▶ _Aim_:
In the records below, locate the line containing "Write a Blender"; output that line and every following line through the last, exactly.
■ ■ ■ ■ ■
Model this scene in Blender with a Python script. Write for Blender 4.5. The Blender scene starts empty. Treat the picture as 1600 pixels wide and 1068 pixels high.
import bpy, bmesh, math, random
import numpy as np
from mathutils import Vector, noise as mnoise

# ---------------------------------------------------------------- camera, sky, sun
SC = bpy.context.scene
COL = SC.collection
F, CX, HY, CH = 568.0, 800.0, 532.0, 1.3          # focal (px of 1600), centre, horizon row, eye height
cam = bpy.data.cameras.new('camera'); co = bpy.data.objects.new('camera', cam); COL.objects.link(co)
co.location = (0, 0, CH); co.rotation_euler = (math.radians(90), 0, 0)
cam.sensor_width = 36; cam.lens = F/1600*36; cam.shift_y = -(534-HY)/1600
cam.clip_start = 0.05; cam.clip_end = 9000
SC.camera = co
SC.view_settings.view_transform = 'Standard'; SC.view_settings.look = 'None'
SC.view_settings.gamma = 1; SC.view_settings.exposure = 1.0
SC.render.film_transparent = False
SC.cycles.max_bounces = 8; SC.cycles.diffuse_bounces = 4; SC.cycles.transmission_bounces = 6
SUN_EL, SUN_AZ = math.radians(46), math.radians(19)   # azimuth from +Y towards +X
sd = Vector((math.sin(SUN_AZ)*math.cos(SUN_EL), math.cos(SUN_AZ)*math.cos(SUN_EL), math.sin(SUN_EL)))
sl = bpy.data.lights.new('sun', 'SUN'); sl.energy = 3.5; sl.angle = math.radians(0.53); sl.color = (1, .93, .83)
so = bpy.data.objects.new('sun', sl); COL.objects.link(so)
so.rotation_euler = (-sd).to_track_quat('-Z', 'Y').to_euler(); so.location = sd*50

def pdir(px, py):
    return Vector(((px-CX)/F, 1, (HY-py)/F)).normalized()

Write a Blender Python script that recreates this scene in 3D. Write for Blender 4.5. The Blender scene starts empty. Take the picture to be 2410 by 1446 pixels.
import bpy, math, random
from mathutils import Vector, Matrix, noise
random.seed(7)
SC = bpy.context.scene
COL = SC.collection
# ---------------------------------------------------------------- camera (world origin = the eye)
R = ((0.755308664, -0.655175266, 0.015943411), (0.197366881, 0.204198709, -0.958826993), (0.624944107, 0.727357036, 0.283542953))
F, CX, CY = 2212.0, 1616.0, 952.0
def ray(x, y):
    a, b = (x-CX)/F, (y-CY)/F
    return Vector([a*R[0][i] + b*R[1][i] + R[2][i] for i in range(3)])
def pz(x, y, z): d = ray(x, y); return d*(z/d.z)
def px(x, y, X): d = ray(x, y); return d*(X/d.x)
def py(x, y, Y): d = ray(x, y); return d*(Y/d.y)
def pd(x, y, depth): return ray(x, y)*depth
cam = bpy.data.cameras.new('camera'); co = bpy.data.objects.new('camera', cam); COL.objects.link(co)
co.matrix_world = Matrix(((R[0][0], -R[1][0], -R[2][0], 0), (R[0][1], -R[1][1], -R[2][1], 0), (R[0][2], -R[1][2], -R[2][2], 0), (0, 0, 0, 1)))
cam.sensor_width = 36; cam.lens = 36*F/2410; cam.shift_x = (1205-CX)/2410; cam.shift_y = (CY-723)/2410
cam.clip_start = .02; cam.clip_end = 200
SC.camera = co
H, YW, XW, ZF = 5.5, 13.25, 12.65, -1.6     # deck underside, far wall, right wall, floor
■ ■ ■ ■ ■
▶ _Answer to this task_:
Write a Blender Python script that recreates this scene in 3D. Write for Blender 4.5. The Blender scene starts empty. Take the picture to be 2410 by 1446 pixels.
import bpy, math, random
from mathutils import Vector, Matrix, noise
random.seed(7)
SC = bpy.context.scene
COL = SC.collection
# ---------------------------------------------------------------- camera (world origin = the eye)
R = ((0.755308664, -0.655175266, 0.015943411), (0.197366881, 0.204198709, -0.958826993), (0.624944107, 0.727357036, 0.283542953))
F, CX, CY = 2212.0, 1616.0, 952.0
def ray(x, y):
    a, b = (x-CX)/F, (y-CY)/F
    return Vector([a*R[0][i] + b*R[1][i] + R[2][i] for i in range(3)])
def pz(x, y, z): d = ray(x, y); return d*(z/d.z)
def px(x, y, X): d = ray(x, y); return d*(X/d.x)
def py(x, y, Y): d = ray(x, y); return d*(Y/d.y)
def pd(x, y, depth): return ray(x, y)*depth
cam = bpy.data.cameras.new('camera'); co = bpy.data.objects.new('camera', cam); COL.objects.link(co)
co.matrix_world = Matrix(((R[0][0], -R[1][0], -R[2][0], 0), (R[0][1], -R[1][1], -R[2][1], 0), (R[0][2], -R[1][2], -R[2][2], 0), (0, 0, 0, 1)))
cam.sensor_width = 36; cam.lens = 36*F/2410; cam.shift_x = (1205-CX)/2410; cam.shift_y = (CY-723)/2410
cam.clip_start = .02; cam.clip_end = 200
SC.camera = co
H, YW, XW, ZF = 5.5, 13.25, 12.65, -1.6     # deck underside, far wall, right wall, floor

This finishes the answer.